Poderá ter morrido o político, mas nasceu o diplomata, que andou por Espanha, Brasil e a Santa Sé. É plenipotenciário em Espanha, em 1851. Em 1859 foi nomeado ministro plenipotenciário junto do imperador do Brasil, no Rio de Janeiro. E a partir de julho de 1870 é embaixador na Santa Sé onde se cobre de louros.

A investigação de Isabel Banond cobre toda esta progressão política, procura iluminar o pensamento político do estadista e no fundamental o leitor interessado disporá de mais de uma centena de páginas dedicadas à sua oratória na Constituinte, na atividade parlamentar em diferentes períodos e legislaturas, são compilados discursos, tomadas de posição, é inegável a fluidez na sua pronta resposta, como aparecia documentado, sempre habilidoso a replicar aos adversários mais acérrimos, cuidando da linguagem, manipulando com muito à vontade os dossiês desde a Economia e Finanças à Saúde e Educação.

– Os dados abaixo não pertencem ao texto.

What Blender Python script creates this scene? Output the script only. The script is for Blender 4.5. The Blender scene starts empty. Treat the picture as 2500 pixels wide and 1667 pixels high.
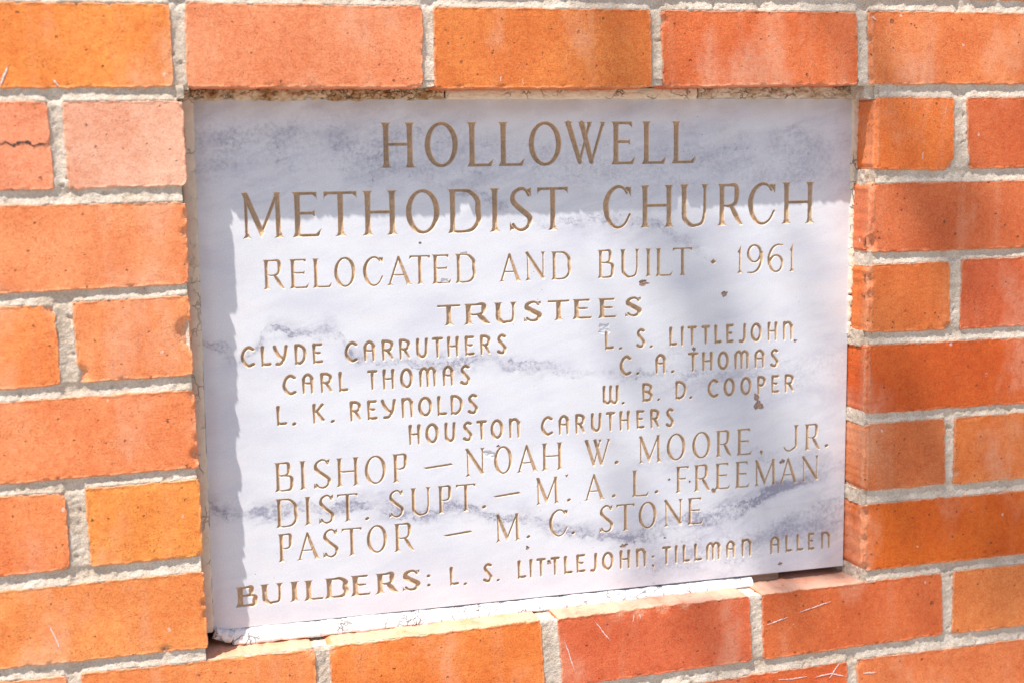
import bpy, math, random
import numpy as np
from mathutils import Matrix, Vector
R_ = math.radians
scene = bpy.context.scene
C = scene.collection
rng = np.random.RandomState(7)

# ------------------------------------------------------------------ camera
# wall coordinates used below (mm): x right along the wall, y up, z out of the wall; world = (x, -z, y) / 1000
def Wd(x, y, z): return (x / 1000.0, -z / 1000.0, y / 1000.0)
yaw, pitch, roll, cx, cy, cz, fpx = -0.283029429, -0.132916738, -0.0200084417, -75.1829145, -122.597547, 1158.22352, 3400.0
a_, b_ = math.cos(yaw), math.sin(yaw)
Ry = Matrix(((a_, 0, b_), (0, 1, 0), (-b_, 0, a_)))
Rx = Matrix.Rotation(pitch, 3, 'X'); Rz = Matrix.Rotation(roll, 3, 'Z')
M = Matrix(((1, 0, 0), (0, 0, -1), (0, 1, 0)))
cam = bpy.data.cameras.new('camera'); camo = bpy.data.objects.new('camera', cam); C.objects.link(camo)
mw = (M @ Ry @ Rx @ Rz).to_4x4(); mw.translation = Vector(Wd(cx, cy, cz)); camo.matrix_world = mw
cam.sensor_width = 36.0; cam.lens = fpx / 2500.0 * 36.0
cam.clip_start = 0.02; cam.clip_end = 200.0
cam.dof.use_dof = True; cam.dof.focus_distance = 1.25; cam.dof.aperture_fstop = 4.5
scene.camera = camo

# ------------------------------------------------------------------ sky, sun, exposure
sun_dir = Vector((38.5, 33.0, -110.0)).normalized()        # way the light travels
el = math.asin(-sun_dir.z); rot = math.atan2(-sun_dir.x, -sun_dir.y)
world = bpy.data.worlds.new("World"); scene.world = world; world.use_nodes = True
nt = world.node_tree; bg = nt.nodes['Background']
sky = nt.nodes.new('ShaderNodeTexSky'); sky.sky_type = 'NISHITA'; sky.sun_disc = False
sky.sun_elevation = el; sky.sun_rotation = rot
nt.links.new(sky.outputs[0], bg.inputs[0]); bg.inputs[1].default_value = 0.12
sl = bpy.data.lights.new('sun', 'SUN'); sl.energy = 5.0; sl.angle = R_(0.55); sl.color = (1.0, 0.965, 0.92)
so = bpy.data.objects.new('sun', sl); C.objects.link(so); so.rotation_euler = sun_dir.to_track_quat('-Z', 'Y').to_euler(); so.location = (0, -2, 3)
scene.view_settings.view_transform = 'Standard'; scene.view_settings.look = 'None'
scene.view_settings.gamma = 1.0; scene.view_settings.exposure = 0.57
scene.render.engine = 'CYCLES'

# ------------------------------------------------------------------ helpers
def mesh_from(name, V, quads=None, tris=None, smooth=True, world_xyz=False, polys=None):
    V = np.asarray(V, float)
    if not world_xyz: V = np.stack([V[:, 0], -V[:, 2], V[:, 1]], 1) / 1000.0
    me = bpy.data.meshes.new(name)
    if polys is not None:
        me.from_pydata(V.tolist(), [], polys)
    else:
        q = np.asarray(quads if quads is not None else np.zeros((0, 4)), int).reshape(-1, 4)
        t = np.asarray(tris if tris is not None else np.zeros((0, 3)), int).reshape(-1, 3)
        me.vertices.add(len(V)); me.vertices.foreach_set('co', V.astype('f').ravel())
        me.loops.add(len(q) * 4 + len(t) * 3); me.polygons.add(len(q) + len(t))
        me.loops.foreach_set('vertex_index', np.concatenate([q.ravel(), t.ravel()]).astype('i'))
        ls = np.concatenate([np.arange(len(q)) * 4, len(q) * 4 + np.arange(len(t)) * 3])
        me.polygons.foreach_set('loop_start', ls.astype('i'))
        me.polygons.foreach_set('loop_total', np.concatenate([np.full(len(q), 4), np.full(len(t), 3)]).astype('i'))
    me.update(calc_edges=True)
    if smooth is True: me.polygons.foreach_set('use_smooth', [True] * len(me.polygons))
    elif smooth is not False: me.polygons.foreach_set('use_smooth', smooth)
    me.validate()
    return me
def link(name, me, mat, parent=None, **props):
    o = bpy.data.objects.new(name, me); C.objects.link(o)
    if me is not None and mat is not None: me.materials.append(mat)
    if parent is not None: o.parent = parent
    for k, v in props.items(): o[k] = v
    return o
def empty(name, loc, label, cat, group=None):
    o = bpy.data.objects.new(name, None); C.objects.link(o); o.location = loc
    o['label'] = label; o['category'] = cat
    if group: o['group'] = group
    return o
_lat = {}
def vnoise(x, y, s, seed=0):
    """smooth value noise in [-1, 1]; s = feature size in the units of x, y"""
    if seed not in _lat: _lat[seed] = np.random.RandomState(seed + 11).rand(256, 256) * 2 - 1
    L = _lat[seed]; x = np.asarray(x, float) / s + 1000.5; y = np.asarray(y, float) / s + 1000.5
    xi = np.floor(x).astype(int); yi = np.floor(y).astype(int); fx = x - xi; fy = y - yi
    fx = fx * fx * (3 - 2 * fx); fy = fy * fy * (3 - 2 * fy)
    g = lambda i, j: L[i % 256, j % 256]
    return (g(xi, yi) * (1 - fx) + g(xi + 1, yi) * fx) * (1 - fy) + (g(xi, yi + 1) * (1 - fx) + g(xi + 1, yi + 1) * fx) * fy
def fnoise(x, y, s, seed=0, octs=3):
    return sum(vnoise(x, y, s / 2 ** k, seed + k) * 0.55 ** k for k in range(octs)) / 1.6

# ------------------------------------------------------------------ materials
class NB:
    def __init__(s, name):
        s.m = bpy.data.materials.new(name); s.m.use_nodes = True; s.t = s.m.node_tree
        s.b = s.t.nodes['Principled BSDF']; s.geo = s.t.nodes.new('ShaderNodeNewGeometry')
    def n(s, ty, **kw):
        o = s.t.nodes.new(ty)
        for k, v in kw.items(): setattr(o, k, v)
        return o
    def l(s, a, b): s.t.links.new(a, b)
    def val(s, sock, v):
        if hasattr(v, 'links') or hasattr(v, 'is_output'): s.l(v, sock)
        else: sock.default_value = v
    def pos(s, sx=1, sy=1, sz=1, off=None):
        m = s.n('ShaderNodeMapping'); s.l(s.geo.outputs['Position'], m.inputs['Vector'])
        m.inputs['Scale'].default_value = (sx, sy, sz)
        if off is not None: s.val(m.inputs['Location'], off)
        return m.outputs[0]
    def noise(s, vec, scale, detail=3, rough=0.55, out='Fac'):
        o = s.n('ShaderNodeTexNoise'); s.l(vec, o.inputs['Vector']); o.inputs['Scale'].default_value = scale
        o.inputs['Detail'].default_value = detail; o.inputs['Roughness'].default_value = rough
        return o.outputs[out]
    def vor(s, vec, scale, rand=1.0, out='Distance'):
        o = s.n('ShaderNodeTexVoronoi'); s.l(vec, o.inputs['Vector']); o.inputs['Scale'].default_value = scale
        o.inputs['Randomness'].default_value = rand
        return o.outputs[out]
    def ramp(s, f, a, b, lo=0.0, hi=1.0):
        o = s.n('ShaderNodeMapRange'); o.interpolation_type = 'SMOOTHSTEP'; s.val(o.inputs[0], f)
        o.inputs[1].default_value = a; o.inputs[2].default_value = b; o.inputs[3].default_value = lo; o.inputs[4].default_value = hi
        return o.outputs[0]
    def math(s, op, a, b=0.0, c=0.0):
        o = s.n('ShaderNodeMath', operation=op); s.val(o.inputs[0], a); s.val(o.inputs[1], b); s.val(o.inputs[2], c)
        return o.outputs[0]
    def mix(s, f, a, b, mode='MIX'):
        o = s.n('ShaderNodeMix', data_type='RGBA', blend_type=mode); o.clamp_result = False
        s.val(o.inputs[0], f)
        for i, v in ((6, a), (7, b)):
            if isinstance(v, tuple): v = v if len(v) == 4 else v + (1.0,)
            s.val(o.inputs[i], v)
        return o.outputs[2]
    def bump(s, h, dist, strength=1.0, prev=None):
        o = s.n('ShaderNodeBump'); s.l(h, o.inputs['Height']); o.inputs['Distance'].default_value = dist; o.inputs['Strength'].default_value = strength
        if prev is not None: s.l(prev, o.inputs['Normal'])
        return o.outputs[0]
    def done(s, col, rough, normal=None):
        s.val(s.b.inputs['Base Color'], col if not isinstance(col, tuple) else col + (1.0,)); s.val(s.b.inputs['Roughness'], rough)
        if normal is not None: s.l(normal, s.b.inputs['Normal'])
        return s.m
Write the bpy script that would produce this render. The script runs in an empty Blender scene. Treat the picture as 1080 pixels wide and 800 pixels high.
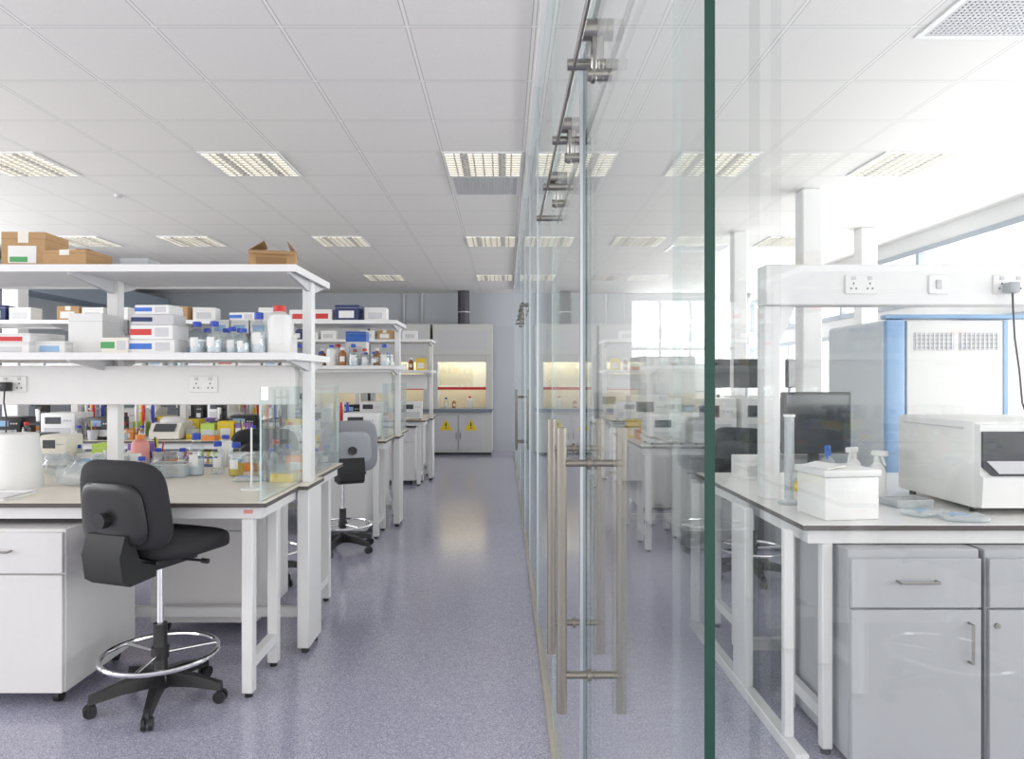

A obra de Isabel Banond para a Assembleia da República forçosamente que ilumina a capacidade oratória de Costa Cabral, atenda-se à natureza do editor (a Assembleia da República), detendo-se muito pouco sobre os prós e contras das calúnias, insinuações e dichotes com que foi votado em vida e depois de desaparecido. Se é verdade que António Bernardo da Costa Cabral tem sido cumulado  por pertinentes trabalhos, continua em falta a biografia do político por inteiro, continua por apurar o que há de legenda negra e de acusações verosímeis daquele que foi um dos mais amados e detestados políticos da monarquia constitucional.